What you need to do: Only the lines from the start of the material through the line containing "COL = scene.collection" are to be extracted, exactly as they appear.

Available data:
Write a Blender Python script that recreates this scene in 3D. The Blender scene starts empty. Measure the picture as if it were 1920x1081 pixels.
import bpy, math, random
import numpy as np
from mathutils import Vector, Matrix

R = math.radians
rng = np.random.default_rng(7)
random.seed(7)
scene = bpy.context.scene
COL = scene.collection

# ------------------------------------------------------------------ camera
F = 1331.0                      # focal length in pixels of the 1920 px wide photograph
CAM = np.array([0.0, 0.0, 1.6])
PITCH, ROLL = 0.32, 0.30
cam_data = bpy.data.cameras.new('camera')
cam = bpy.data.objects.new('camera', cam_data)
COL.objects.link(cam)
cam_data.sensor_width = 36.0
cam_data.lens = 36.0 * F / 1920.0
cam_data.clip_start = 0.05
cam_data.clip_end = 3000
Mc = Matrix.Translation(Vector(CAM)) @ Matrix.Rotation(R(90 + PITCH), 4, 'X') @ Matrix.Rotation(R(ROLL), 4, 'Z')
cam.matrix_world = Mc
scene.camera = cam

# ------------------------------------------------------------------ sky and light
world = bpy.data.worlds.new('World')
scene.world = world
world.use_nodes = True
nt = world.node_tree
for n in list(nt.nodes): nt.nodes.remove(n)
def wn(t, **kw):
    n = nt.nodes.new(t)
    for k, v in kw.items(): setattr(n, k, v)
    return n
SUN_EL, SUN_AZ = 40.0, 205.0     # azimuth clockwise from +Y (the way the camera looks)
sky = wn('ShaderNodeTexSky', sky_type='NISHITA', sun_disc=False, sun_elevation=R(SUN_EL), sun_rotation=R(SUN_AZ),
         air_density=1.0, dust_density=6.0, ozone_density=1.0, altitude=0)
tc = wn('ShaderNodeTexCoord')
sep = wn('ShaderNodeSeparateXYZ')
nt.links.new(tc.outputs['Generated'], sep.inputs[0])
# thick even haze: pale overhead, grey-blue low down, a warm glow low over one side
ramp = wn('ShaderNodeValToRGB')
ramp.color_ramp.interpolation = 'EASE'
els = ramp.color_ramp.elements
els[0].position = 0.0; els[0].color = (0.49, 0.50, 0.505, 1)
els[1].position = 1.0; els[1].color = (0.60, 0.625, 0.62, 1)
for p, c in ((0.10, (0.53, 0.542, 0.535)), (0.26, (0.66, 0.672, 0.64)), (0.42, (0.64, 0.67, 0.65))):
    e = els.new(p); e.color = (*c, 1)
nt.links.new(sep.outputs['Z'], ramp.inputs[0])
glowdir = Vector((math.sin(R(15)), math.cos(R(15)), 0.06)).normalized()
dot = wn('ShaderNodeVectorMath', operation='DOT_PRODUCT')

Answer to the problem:
Write a Blender Python script that recreates this scene in 3D. The Blender scene starts empty. Measure the picture as if it were 1920x1081 pixels.
import bpy, math, random
import numpy as np
from mathutils import Vector, Matrix

R = math.radians
rng = np.random.default_rng(7)
random.seed(7)
scene = bpy.context.scene
COL = scene.collection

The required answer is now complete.